Muratova is at once both younger and older than her late-forties self first suggests. Her face is weathered and weepy, the skin on her nose appearing to bulb from the countless stings it has presumably endured during her time on the job (again, this is explicitly said). On the other hand, Muratova swiftly moves around the arid countryside with the giddy sparkle of a child, and spars with her half-blind eighty-six-year-old mother like a teenager (their bracingly intimate nighttime chats are shot with a disaffected honesty of a hidden camera). Her life may appear to be simple, but she is not, and the film never condescends to her the way that well-intentioned documentaries often do to their rustic subjects.

Directors Tamara Kotevska and Ljubomir Stefanov throughout clearly respect Muratova’s interiority, and don’t presume to know what she’s thinking. Their six-person crew lived on the lot beside her for three years, and some of the stray moments they captured hint at all the moments they never could. Her world is rocked when a Turkish man, Hussein Sam, and his very large family (eight others to be exact) move in right next to her and her mother, bringing a heaping amount of plot conflict along with them. At first, the beekeeper is happy enough for the company, but even the artful camera work suggests the outside disturbance running as a deeper undercurrent: Kotevska and Stefaov often use shallow focus to express how the Sam family has imbalanced a once-holistic environment. Muratova plays with the younger children and soon teaches the curious Hussein about her business, as he’s looking to feed his large family, but doesn’t exactly go well and only adds to the already simmering fire between both parties.

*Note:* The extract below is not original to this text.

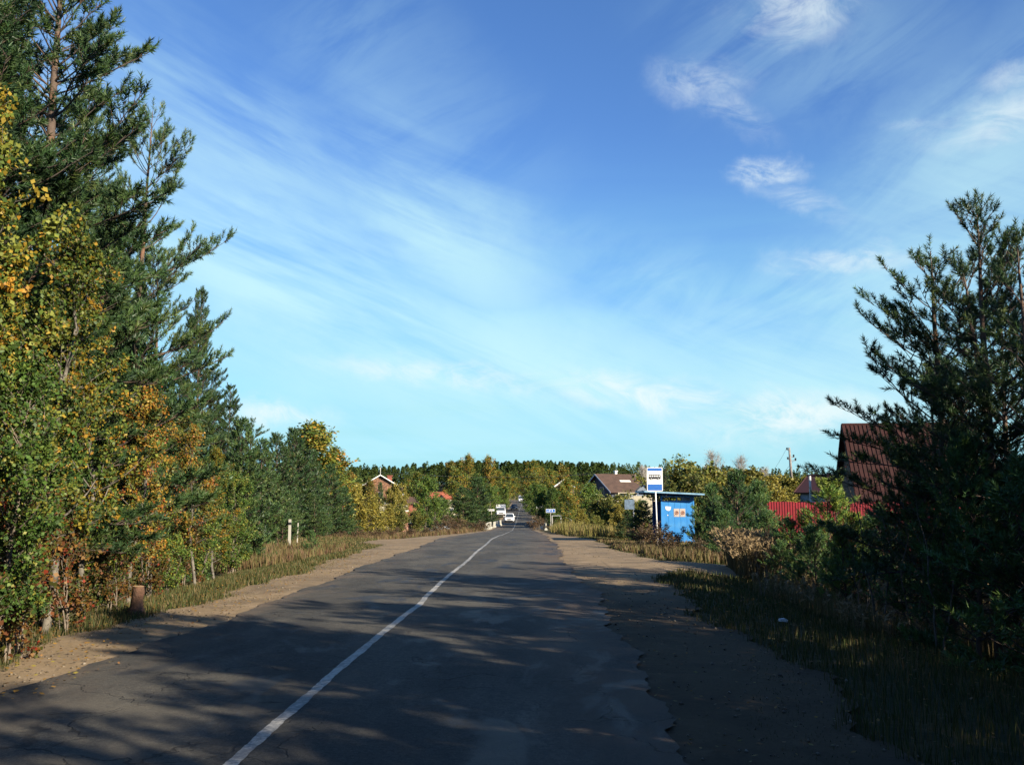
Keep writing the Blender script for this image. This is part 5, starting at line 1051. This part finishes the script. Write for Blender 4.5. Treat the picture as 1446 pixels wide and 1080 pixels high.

Watching Honeyland is often like looking at the greatest problems of our time through a pinhole, but the film sees the situation with a clarity that gets under your skin and, frankly, breaks you heart. This is a tender story about the chaos of abandoning the common good. By reflecting Muratova’s relationship with her hives against the social contract that she’s formed with her mother, Kotevska and Stefanov shine a light on what the bees have always told us: They survive by serving each other. And if they ever disappeared completely, people would only have themselves to blame. Absorbing you into one woman’s world, Honeyland is a lovely, heartrending movie of such particular rhythms and textures, such concise observations, all telling a moving tale of struggle, persistence and the forever change.